▸ DATA SHOWN
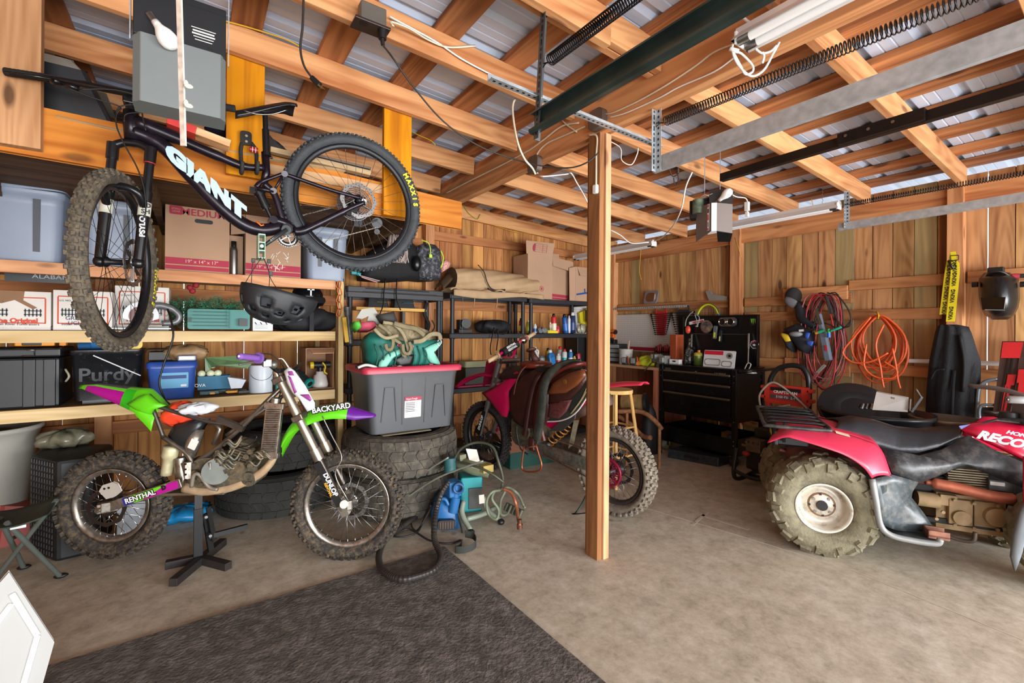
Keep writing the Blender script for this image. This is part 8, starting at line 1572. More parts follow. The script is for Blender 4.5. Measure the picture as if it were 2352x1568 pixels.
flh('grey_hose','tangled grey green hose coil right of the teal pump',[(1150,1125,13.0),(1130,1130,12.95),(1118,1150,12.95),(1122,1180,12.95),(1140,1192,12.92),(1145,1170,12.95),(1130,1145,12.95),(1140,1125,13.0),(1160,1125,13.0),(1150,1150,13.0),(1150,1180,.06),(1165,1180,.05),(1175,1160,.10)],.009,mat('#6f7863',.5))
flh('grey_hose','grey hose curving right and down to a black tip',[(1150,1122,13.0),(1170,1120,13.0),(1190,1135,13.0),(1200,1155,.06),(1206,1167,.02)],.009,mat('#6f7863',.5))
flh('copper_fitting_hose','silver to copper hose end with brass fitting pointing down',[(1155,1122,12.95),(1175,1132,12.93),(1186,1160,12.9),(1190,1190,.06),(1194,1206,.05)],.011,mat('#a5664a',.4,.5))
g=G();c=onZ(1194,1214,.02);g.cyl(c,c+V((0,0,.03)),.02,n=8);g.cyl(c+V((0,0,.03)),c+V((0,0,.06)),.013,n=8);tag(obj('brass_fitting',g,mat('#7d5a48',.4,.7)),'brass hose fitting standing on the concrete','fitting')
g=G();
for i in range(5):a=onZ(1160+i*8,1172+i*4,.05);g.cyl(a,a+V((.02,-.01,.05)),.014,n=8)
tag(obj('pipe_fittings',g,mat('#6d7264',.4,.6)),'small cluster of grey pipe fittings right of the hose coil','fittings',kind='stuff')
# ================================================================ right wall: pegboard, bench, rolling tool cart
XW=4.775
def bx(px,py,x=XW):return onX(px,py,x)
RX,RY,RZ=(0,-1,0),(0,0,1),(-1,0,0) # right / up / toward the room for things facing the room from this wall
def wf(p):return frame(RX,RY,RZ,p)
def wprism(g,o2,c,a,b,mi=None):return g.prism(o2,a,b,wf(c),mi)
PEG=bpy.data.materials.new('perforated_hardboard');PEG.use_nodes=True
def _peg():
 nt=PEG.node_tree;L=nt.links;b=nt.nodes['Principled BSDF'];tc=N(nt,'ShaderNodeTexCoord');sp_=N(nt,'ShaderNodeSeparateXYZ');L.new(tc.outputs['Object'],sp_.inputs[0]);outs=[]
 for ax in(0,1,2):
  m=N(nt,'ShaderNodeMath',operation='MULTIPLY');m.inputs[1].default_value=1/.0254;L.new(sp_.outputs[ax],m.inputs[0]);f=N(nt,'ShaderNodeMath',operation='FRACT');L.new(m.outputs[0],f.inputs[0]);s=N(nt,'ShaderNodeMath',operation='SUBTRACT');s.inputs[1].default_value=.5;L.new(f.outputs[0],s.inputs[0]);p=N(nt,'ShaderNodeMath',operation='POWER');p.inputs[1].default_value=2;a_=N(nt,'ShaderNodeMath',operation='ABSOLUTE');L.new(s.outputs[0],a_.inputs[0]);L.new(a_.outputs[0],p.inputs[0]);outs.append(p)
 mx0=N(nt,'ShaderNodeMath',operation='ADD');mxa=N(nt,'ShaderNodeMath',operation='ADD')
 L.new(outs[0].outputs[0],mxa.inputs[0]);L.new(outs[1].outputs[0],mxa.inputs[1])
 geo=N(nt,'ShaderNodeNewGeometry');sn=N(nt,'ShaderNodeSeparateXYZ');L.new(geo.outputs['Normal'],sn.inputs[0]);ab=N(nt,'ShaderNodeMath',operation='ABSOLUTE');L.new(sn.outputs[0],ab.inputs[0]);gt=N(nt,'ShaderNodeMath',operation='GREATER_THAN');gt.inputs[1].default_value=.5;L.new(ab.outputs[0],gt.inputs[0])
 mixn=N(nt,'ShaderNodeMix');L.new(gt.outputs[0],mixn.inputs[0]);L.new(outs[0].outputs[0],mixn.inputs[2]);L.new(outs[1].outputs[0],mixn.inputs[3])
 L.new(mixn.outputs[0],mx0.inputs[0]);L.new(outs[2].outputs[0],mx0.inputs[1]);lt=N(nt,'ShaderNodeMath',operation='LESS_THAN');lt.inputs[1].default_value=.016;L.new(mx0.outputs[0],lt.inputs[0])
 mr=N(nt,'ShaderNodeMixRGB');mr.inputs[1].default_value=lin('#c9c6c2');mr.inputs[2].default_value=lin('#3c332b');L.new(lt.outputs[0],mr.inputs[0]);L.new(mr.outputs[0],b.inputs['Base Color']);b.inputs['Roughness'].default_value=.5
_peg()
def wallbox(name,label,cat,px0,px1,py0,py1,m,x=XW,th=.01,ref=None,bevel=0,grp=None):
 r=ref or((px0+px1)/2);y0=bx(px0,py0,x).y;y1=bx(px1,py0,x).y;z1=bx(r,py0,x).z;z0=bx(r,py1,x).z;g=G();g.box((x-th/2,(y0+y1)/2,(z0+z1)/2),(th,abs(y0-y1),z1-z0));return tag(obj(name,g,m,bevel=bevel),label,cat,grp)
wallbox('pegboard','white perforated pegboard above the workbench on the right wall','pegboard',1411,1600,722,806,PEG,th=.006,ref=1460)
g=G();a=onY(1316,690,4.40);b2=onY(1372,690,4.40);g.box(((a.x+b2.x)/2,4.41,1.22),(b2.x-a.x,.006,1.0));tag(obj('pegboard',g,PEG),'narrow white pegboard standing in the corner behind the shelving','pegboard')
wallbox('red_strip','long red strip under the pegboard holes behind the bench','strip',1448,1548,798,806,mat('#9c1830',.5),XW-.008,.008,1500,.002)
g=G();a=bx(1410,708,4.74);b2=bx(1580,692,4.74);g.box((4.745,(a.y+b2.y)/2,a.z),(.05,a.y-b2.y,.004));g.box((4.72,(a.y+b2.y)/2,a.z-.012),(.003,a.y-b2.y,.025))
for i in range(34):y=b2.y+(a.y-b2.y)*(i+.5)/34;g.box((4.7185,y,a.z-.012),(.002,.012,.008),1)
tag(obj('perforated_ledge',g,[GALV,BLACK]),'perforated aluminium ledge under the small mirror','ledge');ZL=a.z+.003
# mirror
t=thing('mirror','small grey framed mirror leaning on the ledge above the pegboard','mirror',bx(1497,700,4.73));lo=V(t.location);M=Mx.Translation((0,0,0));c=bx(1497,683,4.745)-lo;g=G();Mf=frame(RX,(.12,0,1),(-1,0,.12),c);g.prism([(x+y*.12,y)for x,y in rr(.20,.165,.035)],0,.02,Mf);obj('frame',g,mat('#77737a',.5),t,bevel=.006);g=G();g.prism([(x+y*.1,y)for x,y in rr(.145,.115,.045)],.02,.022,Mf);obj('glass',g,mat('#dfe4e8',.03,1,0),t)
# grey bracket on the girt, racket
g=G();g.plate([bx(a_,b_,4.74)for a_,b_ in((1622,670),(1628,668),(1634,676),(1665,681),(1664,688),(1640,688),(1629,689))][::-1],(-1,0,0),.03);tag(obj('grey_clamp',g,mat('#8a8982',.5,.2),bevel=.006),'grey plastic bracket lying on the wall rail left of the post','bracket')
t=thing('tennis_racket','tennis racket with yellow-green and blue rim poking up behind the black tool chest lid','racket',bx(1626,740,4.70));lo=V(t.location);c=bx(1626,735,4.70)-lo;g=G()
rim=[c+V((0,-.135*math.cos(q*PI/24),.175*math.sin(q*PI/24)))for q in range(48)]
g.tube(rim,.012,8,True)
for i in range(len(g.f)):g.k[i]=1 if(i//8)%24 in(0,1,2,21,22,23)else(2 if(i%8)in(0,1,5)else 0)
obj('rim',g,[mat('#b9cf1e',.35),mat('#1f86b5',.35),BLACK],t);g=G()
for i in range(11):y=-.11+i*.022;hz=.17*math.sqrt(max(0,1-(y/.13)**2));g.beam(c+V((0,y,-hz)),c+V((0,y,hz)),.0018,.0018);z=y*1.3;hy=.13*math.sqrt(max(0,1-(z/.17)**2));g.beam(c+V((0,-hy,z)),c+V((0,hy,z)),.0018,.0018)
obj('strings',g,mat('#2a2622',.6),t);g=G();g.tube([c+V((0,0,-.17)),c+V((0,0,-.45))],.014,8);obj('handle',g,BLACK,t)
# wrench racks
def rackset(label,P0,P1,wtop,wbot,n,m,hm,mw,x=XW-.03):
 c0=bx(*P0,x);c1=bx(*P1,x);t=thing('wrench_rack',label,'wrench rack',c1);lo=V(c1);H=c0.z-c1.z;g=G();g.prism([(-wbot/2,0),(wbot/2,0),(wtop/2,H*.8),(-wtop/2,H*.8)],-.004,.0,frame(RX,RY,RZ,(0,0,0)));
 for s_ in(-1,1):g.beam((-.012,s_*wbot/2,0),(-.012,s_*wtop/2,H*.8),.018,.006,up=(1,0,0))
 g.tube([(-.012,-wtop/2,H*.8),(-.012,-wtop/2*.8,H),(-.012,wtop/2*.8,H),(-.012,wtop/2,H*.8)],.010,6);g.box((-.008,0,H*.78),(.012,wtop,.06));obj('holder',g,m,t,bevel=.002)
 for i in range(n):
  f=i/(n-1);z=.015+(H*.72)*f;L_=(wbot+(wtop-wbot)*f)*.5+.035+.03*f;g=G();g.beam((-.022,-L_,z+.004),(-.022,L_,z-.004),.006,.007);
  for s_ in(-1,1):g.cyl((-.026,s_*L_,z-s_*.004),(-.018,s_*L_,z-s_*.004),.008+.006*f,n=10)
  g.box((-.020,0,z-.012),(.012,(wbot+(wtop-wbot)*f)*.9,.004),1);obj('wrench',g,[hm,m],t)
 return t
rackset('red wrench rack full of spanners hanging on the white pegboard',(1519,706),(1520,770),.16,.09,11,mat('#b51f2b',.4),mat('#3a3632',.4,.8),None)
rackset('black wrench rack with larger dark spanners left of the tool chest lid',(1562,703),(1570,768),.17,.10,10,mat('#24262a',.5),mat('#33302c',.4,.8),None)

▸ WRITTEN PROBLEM
Find the lines above that contain the word "this" and collect them.

▸ EXERCISE SOLUTION
Keep writing the Blender script for this image. This is part 8, starting at line 1572. More parts follow. The script is for Blender 4.5. Measure the picture as if it were 2352x1568 pixels.
RX,RY,RZ=(0,-1,0),(0,0,1),(-1,0,0) # right / up / toward the room for things facing the room from this wall